Exercise details → Return the data exactly, with all pictures removed.

------

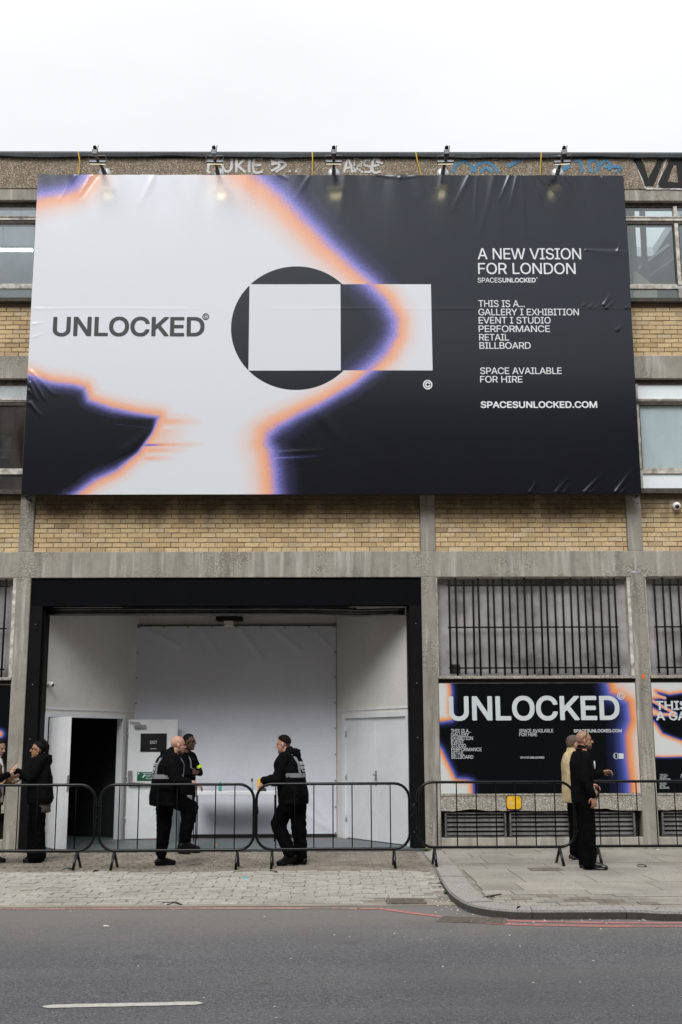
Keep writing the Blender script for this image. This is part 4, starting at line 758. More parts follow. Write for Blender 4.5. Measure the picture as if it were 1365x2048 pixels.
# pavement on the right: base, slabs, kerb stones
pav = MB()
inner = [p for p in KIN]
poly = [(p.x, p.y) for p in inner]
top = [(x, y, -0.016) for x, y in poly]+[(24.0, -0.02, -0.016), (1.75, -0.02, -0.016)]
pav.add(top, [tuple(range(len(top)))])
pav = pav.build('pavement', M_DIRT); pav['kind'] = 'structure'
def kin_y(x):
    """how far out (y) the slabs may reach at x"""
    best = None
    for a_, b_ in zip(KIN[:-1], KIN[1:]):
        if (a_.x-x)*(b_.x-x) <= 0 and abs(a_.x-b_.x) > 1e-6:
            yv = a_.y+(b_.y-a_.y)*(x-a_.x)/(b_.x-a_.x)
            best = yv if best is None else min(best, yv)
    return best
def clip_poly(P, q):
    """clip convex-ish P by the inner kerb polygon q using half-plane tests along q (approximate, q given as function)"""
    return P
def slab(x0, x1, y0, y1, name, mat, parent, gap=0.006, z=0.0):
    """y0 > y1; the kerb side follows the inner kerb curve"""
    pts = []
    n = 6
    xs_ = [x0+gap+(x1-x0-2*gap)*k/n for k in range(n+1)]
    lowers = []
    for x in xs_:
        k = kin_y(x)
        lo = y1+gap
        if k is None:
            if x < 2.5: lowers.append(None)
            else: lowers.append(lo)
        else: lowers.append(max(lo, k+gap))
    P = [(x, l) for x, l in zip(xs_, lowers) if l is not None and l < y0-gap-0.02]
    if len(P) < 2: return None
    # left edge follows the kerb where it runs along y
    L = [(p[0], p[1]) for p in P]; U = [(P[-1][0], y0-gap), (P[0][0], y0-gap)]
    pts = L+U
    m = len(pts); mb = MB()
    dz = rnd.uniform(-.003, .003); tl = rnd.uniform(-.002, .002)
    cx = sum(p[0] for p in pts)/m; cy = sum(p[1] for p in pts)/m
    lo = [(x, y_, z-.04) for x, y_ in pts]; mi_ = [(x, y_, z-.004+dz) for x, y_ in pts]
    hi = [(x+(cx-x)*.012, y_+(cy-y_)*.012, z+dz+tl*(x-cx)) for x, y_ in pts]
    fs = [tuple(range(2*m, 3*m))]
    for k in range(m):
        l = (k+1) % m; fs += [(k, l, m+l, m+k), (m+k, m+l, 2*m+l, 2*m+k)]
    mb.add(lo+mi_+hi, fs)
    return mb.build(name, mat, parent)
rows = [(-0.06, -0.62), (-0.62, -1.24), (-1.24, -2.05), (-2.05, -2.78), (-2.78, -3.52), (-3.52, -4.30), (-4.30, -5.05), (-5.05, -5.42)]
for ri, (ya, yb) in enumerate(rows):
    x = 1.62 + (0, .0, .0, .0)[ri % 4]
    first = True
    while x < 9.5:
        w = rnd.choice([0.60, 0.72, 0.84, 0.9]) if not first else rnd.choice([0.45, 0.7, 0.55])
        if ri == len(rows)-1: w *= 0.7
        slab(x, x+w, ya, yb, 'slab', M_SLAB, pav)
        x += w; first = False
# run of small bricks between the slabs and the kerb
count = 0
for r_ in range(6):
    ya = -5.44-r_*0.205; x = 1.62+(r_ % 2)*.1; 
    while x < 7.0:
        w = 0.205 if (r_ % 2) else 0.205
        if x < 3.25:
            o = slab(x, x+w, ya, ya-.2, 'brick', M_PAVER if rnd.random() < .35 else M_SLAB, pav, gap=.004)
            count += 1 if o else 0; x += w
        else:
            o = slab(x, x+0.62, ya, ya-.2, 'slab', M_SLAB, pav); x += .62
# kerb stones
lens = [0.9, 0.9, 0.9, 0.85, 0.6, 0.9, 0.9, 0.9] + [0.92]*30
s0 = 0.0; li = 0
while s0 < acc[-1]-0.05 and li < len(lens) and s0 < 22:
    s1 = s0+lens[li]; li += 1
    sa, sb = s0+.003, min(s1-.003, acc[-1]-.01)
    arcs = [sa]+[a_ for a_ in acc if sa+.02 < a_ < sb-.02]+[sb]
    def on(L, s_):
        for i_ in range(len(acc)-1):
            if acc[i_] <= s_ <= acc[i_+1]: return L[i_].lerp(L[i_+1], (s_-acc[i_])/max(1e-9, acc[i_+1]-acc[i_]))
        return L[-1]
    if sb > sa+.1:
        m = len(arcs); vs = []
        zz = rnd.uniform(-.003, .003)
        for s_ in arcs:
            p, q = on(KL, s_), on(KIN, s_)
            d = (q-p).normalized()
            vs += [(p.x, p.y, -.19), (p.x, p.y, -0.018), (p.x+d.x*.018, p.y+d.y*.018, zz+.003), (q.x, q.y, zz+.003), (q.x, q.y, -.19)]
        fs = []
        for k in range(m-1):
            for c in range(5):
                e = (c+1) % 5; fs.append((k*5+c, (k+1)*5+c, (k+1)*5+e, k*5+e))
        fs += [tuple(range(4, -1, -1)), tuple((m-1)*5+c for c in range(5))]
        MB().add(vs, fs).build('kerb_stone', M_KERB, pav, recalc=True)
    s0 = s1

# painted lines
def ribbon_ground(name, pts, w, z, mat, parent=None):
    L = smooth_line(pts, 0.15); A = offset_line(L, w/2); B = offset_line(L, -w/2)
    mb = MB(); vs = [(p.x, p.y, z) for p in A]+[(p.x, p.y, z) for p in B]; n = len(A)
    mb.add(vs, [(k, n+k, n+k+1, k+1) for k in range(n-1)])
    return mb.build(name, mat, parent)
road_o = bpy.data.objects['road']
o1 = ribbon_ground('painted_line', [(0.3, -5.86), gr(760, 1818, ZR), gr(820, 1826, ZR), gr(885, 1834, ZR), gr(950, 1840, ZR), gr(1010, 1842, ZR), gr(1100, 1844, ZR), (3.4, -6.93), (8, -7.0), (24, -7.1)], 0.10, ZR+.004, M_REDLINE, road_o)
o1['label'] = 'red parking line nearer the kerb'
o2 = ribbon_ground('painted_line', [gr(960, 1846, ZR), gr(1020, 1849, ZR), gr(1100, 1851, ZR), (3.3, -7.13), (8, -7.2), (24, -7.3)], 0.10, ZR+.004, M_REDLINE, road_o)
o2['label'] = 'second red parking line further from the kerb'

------

Response →
Keep writing the Blender script for this image. This is part 4, starting at line 758. More parts follow. Write for Blender 4.5. Measure the picture as if it were 1365x2048 pixels.
# pavement on the right: base, slabs, kerb stones
pav = MB()
inner = [p for p in KIN]
poly = [(p.x, p.y) for p in inner]
top = [(x, y, -0.016) for x, y in poly]+[(24.0, -0.02, -0.016), (1.75, -0.02, -0.016)]
pav.add(top, [tuple(range(len(top)))])
pav = pav.build('pavement', M_DIRT); pav['kind'] = 'structure'
def kin_y(x):
    """how far out (y) the slabs may reach at x"""
    best = None
    for a_, b_ in zip(KIN[:-1], KIN[1:]):
        if (a_.x-x)*(b_.x-x) <= 0 and abs(a_.x-b_.x) > 1e-6:
            yv = a_.y+(b_.y-a_.y)*(x-a_.x)/(b_.x-a_.x)
            best = yv if best is None else min(best, yv)
    return best
def clip_poly(P, q):
    """clip convex-ish P by the inner kerb polygon q using half-plane tests along q (approximate, q given as function)"""
    return P
def slab(x0, x1, y0, y1, name, mat, parent, gap=0.006, z=0.0):
    """y0 > y1; the kerb side follows the inner kerb curve"""
    pts = []
    n = 6
    xs_ = [x0+gap+(x1-x0-2*gap)*k/n for k in range(n+1)]
    lowers = []
    for x in xs_:
        k = kin_y(x)
        lo = y1+gap
        if k is None:
            if x < 2.5: lowers.append(None)
            else: lowers.append(lo)
        else: lowers.append(max(lo, k+gap))
    P = [(x, l) for x, l in zip(xs_, lowers) if l is not None and l < y0-gap-0.02]
    if len(P) < 2: return None
    # left edge follows the kerb where it runs along y
    L = [(p[0], p[1]) for p in P]; U = [(P[-1][0], y0-gap), (P[0][0], y0-gap)]
    pts = L+U
    m = len(pts); mb = MB()
    dz = rnd.uniform(-.003, .003); tl = rnd.uniform(-.002, .002)
    cx = sum(p[0] for p in pts)/m; cy = sum(p[1] for p in pts)/m
    lo = [(x, y_, z-.04) for x, y_ in pts]; mi_ = [(x, y_, z-.004+dz) for x, y_ in pts]
    hi = [(x+(cx-x)*.012, y_+(cy-y_)*.012, z+dz+tl*(x-cx)) for x, y_ in pts]
    fs = [tuple(range(2*m, 3*m))]
    for k in range(m):
        l = (k+1) % m; fs += [(k, l, m+l, m+k), (m+k, m+l, 2*m+l, 2*m+k)]
    mb.add(lo+mi_+hi, fs)
    return mb.build(name, mat, parent)
rows = [(-0.06, -0.62), (-0.62, -1.24), (-1.24, -2.05), (-2.05, -2.78), (-2.78, -3.52), (-3.52, -4.30), (-4.30, -5.05), (-5.05, -5.42)]
for ri, (ya, yb) in enumerate(rows):
    x = 1.62 + (0, .0, .0, .0)[ri % 4]
    first = True
    while x < 9.5:
        w = rnd.choice([0.60, 0.72, 0.84, 0.9]) if not first else rnd.choice([0.45, 0.7, 0.55])
        if ri == len(rows)-1: w *= 0.7
        slab(x, x+w, ya, yb, 'slab', M_SLAB, pav)
        x += w; first = False
# run of small bricks between the slabs and the kerb
count = 0
for r_ in range(6):
    ya = -5.44-r_*0.205; x = 1.62+(r_ % 2)*.1; 
    while x < 7.0:
        w = 0.205 if (r_ % 2) else 0.205
        if x < 3.25:
            o = slab(x, x+w, ya, ya-.2, 'brick', M_PAVER if rnd.random() < .35 else M_SLAB, pav, gap=.004)
            count += 1 if o else 0; x += w
        else:
            o = slab(x, x+0.62, ya, ya-.2, 'slab', M_SLAB, pav); x += .62
# kerb stones
lens = [0.9, 0.9, 0.9, 0.85, 0.6, 0.9, 0.9, 0.9] + [0.92]*30
s0 = 0.0; li = 0
while s0 < acc[-1]-0.05 and li < len(lens) and s0 < 22:
    s1 = s0+lens[li]; li += 1
    sa, sb = s0+.003, min(s1-.003, acc[-1]-.01)
    arcs = [sa]+[a_ for a_ in acc if sa+.02 < a_ < sb-.02]+[sb]
    def on(L, s_):
        for i_ in range(len(acc)-1):
            if acc[i_] <= s_ <= acc[i_+1]: return L[i_].lerp(L[i_+1], (s_-acc[i_])/max(1e-9, acc[i_+1]-acc[i_]))
        return L[-1]
    if sb > sa+.1:
        m = len(arcs); vs = []
        zz = rnd.uniform(-.003, .003)
        for s_ in arcs:
            p, q = on(KL, s_), on(KIN, s_)
            d = (q-p).normalized()
            vs += [(p.x, p.y, -.19), (p.x, p.y, -0.018), (p.x+d.x*.018, p.y+d.y*.018, zz+.003), (q.x, q.y, zz+.003), (q.x, q.y, -.19)]
        fs = []
        for k in range(m-1):
            for c in range(5):
                e = (c+1) % 5; fs.append((k*5+c, (k+1)*5+c, (k+1)*5+e, k*5+e))
        fs += [tuple(range(4, -1, -1)), tuple((m-1)*5+c for c in range(5))]
        MB().add(vs, fs).build('kerb_stone', M_KERB, pav, recalc=True)
    s0 = s1

# painted lines
def ribbon_ground(name, pts, w, z, mat, parent=None):
    L = smooth_line(pts, 0.15); A = offset_line(L, w/2); B = offset_line(L, -w/2)
    mb = MB(); vs = [(p.x, p.y, z) for p in A]+[(p.x, p.y, z) for p in B]; n = len(A)
    mb.add(vs, [(k, n+k, n+k+1, k+1) for k in range(n-1)])
    return mb.build(name, mat, parent)
road_o = bpy.data.objects['road']
o1 = ribbon_ground('painted_line', [(0.3, -5.86), gr(760, 1818, ZR), gr(820, 1826, ZR), gr(885, 1834, ZR), gr(950, 1840, ZR), gr(1010, 1842, ZR), gr(1100, 1844, ZR), (3.4, -6.93), (8, -7.0), (24, -7.1)], 0.10, ZR+.004, M_REDLINE, road_o)
o1['label'] = 'red parking line nearer the kerb'
o2 = ribbon_ground('painted_line', [gr(960, 1846, ZR), gr(1020, 1849, ZR), gr(1100, 1851, ZR), (3.3, -7.13), (8, -7.2), (24, -7.3)], 0.10, ZR+.004, M_REDLINE, road_o)
o2['label'] = 'second red parking line further from the kerb'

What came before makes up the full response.